9 cas de plus grande envergure sont enregistrés dans la base de donnée internationale „landmatrix.org“. Au total plus de 150.000 hectares ont été attribués à des entreprises internationales pour la production de riz, de canne à sucre et des biocarburants. La plupart des grandes attributions a été faite dans l’Office du Niger près de Ségou, la zone de production hydro-agricole principale du pays (et la plus grande zone irriguée de l’Afrique de l’Ouest), dans laquelle se concentre plus que la moitié de la production annuelle de riz du Mali. Les champs sont irrigués à partir du fleuve du Niger par des barrages et des canaux.
Les contrats d’attribution prévoient souvent que les entreprises ne doivent pas payer pour l’utilisation de la terre (attribuée pour 50 ans), mais paient pour l’utilisation de l’eau. Parfois les entreprises doivent également s’engager à mettre en valeur les terres en finançant la construction de canaux d’irrigation additionnels.
D’autres cas d’accaparement de terres de superficie plus petite sont connus dans d’autres régions du Mali, essentiellement pour la production de biocarburants.
Le cas le plus médiatisé et qui a provoqué les premières résistances de la société civile était un contrat d’attribution de 100.00 hectares pour l’entreprise libyenne Malibya dans l’Office du Niger en 2008. Il s’agissait d’un contrat bilatéral entre l’État malien et l’État libyen à travers une société pilotée à l’époque par Mouammar Kadhafi.
Selon le contrat, le Mali s’engageait „à offrir la terre libre de toutes entraves judiciaires ou propriété individuelle ou collective qui empêchent l’exploitation de la terre“ (article 5), c.-à-d. l’Etat avait à sa charge de s’occuper du déplacement des populations et de leur éventuelle indemnisation. Lors des premiers déplacements par contre, pas ou très peu d’indemnisation ont été payées. Les paysans se sont tout simplement faits chasser de la terre.
La société civile et les organisations paysannes (OP) ont pris un certain temps pour s’organiser et pour réagir. Mais à partir de 2009, la mobilisation prenait de plus en plus d’ampleur et les OP, en collaboration avec des organisations internationales, ont réussi à provoquer un écho médiatique assez grand pour arriver à entamer un dialogue avec le gouvernement.

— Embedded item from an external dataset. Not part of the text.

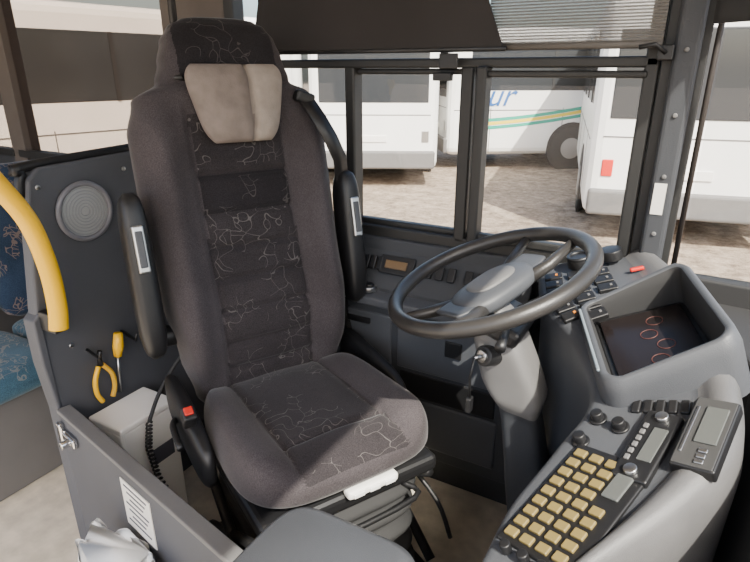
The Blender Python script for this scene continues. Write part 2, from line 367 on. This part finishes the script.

Le projet lui-même n’a finalement jamais abouti. Il y a eu des premières expropriations et certaines installations ont été réalisées. Mais l’action n’a jamais réellement démarré à grande envergure (aussi dues aux résistances de la société civile) et depuis la chute de Gaddafi, le projet est quasi à l’abandon.

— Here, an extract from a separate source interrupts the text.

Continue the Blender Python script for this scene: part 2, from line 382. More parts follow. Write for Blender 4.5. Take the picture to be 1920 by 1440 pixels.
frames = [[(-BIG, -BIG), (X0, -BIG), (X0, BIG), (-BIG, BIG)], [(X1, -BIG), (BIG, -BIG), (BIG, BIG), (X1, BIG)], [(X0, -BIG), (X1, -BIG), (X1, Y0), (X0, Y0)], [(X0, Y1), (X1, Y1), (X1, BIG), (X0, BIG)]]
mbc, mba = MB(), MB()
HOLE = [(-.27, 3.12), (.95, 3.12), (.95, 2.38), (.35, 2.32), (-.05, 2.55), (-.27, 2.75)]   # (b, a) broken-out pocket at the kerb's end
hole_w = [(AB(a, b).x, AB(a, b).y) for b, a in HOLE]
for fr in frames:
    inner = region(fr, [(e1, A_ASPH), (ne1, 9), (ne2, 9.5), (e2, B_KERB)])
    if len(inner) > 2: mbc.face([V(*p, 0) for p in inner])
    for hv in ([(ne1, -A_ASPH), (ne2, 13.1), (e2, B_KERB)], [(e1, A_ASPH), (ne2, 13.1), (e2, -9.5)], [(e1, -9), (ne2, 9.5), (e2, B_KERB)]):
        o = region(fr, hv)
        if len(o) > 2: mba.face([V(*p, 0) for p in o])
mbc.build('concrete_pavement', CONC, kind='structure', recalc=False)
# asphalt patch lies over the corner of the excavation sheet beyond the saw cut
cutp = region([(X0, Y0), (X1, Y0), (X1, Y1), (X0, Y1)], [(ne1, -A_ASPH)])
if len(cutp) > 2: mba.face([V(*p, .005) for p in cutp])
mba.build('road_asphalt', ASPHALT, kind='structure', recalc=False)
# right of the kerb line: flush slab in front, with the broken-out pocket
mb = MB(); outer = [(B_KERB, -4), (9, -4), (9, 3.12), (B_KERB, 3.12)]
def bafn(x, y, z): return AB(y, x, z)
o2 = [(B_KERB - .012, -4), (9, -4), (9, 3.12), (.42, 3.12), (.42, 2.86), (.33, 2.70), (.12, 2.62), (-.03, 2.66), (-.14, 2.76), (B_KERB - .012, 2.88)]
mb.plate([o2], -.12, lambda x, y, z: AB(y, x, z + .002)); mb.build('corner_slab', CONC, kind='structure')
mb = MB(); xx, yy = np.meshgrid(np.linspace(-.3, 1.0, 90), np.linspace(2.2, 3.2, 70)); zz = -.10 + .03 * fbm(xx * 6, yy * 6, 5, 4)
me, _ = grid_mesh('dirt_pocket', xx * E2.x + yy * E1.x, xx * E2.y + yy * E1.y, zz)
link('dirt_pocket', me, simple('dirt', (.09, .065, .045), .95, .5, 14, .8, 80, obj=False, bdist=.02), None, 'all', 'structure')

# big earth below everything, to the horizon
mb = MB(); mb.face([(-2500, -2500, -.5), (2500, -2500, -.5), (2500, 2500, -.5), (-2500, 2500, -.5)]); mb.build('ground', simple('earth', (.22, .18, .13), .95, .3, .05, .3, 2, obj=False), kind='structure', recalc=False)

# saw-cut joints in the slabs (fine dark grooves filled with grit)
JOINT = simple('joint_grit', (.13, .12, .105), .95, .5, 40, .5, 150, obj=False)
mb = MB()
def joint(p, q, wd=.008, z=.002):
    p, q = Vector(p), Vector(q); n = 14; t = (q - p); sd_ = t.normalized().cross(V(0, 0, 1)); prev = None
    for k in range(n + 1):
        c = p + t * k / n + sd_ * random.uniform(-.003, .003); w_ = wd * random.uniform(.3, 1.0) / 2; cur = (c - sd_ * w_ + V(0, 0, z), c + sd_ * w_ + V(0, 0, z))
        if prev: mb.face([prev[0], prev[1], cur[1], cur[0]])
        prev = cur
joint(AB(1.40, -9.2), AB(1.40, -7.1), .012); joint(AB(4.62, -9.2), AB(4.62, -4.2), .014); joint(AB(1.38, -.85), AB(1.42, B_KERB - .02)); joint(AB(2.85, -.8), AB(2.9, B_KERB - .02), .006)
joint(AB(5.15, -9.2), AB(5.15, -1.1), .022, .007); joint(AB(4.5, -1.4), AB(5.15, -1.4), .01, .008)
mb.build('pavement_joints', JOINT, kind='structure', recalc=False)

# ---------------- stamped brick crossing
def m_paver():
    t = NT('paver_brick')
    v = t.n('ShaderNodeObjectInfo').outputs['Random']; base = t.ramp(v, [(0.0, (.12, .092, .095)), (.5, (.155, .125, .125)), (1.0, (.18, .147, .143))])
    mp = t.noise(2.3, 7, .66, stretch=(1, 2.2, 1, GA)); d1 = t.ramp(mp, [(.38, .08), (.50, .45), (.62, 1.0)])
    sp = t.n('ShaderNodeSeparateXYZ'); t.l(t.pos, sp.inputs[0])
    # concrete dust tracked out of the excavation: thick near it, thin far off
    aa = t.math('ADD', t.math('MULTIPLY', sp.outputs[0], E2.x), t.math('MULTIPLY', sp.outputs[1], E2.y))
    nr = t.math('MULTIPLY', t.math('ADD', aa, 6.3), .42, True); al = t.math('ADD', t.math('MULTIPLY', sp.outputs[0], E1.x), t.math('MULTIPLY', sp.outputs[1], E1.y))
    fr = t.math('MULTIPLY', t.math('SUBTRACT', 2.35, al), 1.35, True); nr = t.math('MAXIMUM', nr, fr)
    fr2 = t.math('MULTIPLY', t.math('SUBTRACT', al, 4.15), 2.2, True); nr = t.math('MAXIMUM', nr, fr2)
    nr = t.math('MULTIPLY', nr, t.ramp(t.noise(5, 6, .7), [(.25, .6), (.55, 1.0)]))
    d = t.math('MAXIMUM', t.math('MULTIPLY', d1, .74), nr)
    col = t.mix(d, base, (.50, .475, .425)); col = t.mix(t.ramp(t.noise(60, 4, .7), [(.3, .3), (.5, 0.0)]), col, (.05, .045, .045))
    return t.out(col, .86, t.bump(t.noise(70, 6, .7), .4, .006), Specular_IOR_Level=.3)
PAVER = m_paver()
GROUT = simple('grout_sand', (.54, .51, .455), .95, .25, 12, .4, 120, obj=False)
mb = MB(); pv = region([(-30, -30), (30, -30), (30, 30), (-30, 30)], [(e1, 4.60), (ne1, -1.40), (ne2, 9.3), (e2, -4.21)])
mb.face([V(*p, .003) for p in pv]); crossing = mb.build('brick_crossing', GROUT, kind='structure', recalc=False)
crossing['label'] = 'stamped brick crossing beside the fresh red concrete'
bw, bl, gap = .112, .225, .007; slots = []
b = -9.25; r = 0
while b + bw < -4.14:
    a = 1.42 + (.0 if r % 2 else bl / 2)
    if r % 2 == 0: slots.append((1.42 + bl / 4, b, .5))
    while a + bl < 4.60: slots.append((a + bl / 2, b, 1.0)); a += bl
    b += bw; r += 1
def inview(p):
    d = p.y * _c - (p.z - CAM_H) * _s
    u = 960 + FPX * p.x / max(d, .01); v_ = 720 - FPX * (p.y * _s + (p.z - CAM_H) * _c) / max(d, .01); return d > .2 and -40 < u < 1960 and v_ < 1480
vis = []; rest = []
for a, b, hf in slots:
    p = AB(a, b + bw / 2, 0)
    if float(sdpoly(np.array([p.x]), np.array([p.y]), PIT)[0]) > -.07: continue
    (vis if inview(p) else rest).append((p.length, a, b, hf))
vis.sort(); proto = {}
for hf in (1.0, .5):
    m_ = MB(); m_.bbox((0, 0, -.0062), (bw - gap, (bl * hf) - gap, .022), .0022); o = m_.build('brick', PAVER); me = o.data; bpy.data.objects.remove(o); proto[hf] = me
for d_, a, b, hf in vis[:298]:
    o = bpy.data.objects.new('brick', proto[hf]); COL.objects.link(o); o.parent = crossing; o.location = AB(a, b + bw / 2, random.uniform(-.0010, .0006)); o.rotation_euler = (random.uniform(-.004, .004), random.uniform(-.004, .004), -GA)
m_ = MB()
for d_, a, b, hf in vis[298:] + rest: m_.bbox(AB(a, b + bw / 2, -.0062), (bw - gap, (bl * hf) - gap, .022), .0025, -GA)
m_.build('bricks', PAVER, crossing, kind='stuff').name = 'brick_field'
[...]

Mais le cas de l’attribution de terre à Malibya illustre tous les risques de la politique du gouvernement d’attirer à tout prix des investisseurs dans l’agriculture. Malibya avait, à part l’attribution de la terre, entre autres droit à une exonération de 30 ans de toutes taxes sur les produits destinés à l’exportation. Le contrat stipulait un accès privilégié à l’eau pour la zone d’irrigation de Malibya et la redevance négociée pour l’irrigation gravitaire correspondait à la moitié du montant facturé normalement aux paysans. Plus tard, les responsables du projet ont réussi à négocier de ne pas devoir payer cette redevance du tout.
D’autres entreprises ont essayé et essaieront d’avoir les mêmes avantages et la société civile devra rester sur ses gardes pour empêcher ce même type de bradage des terres au Mali.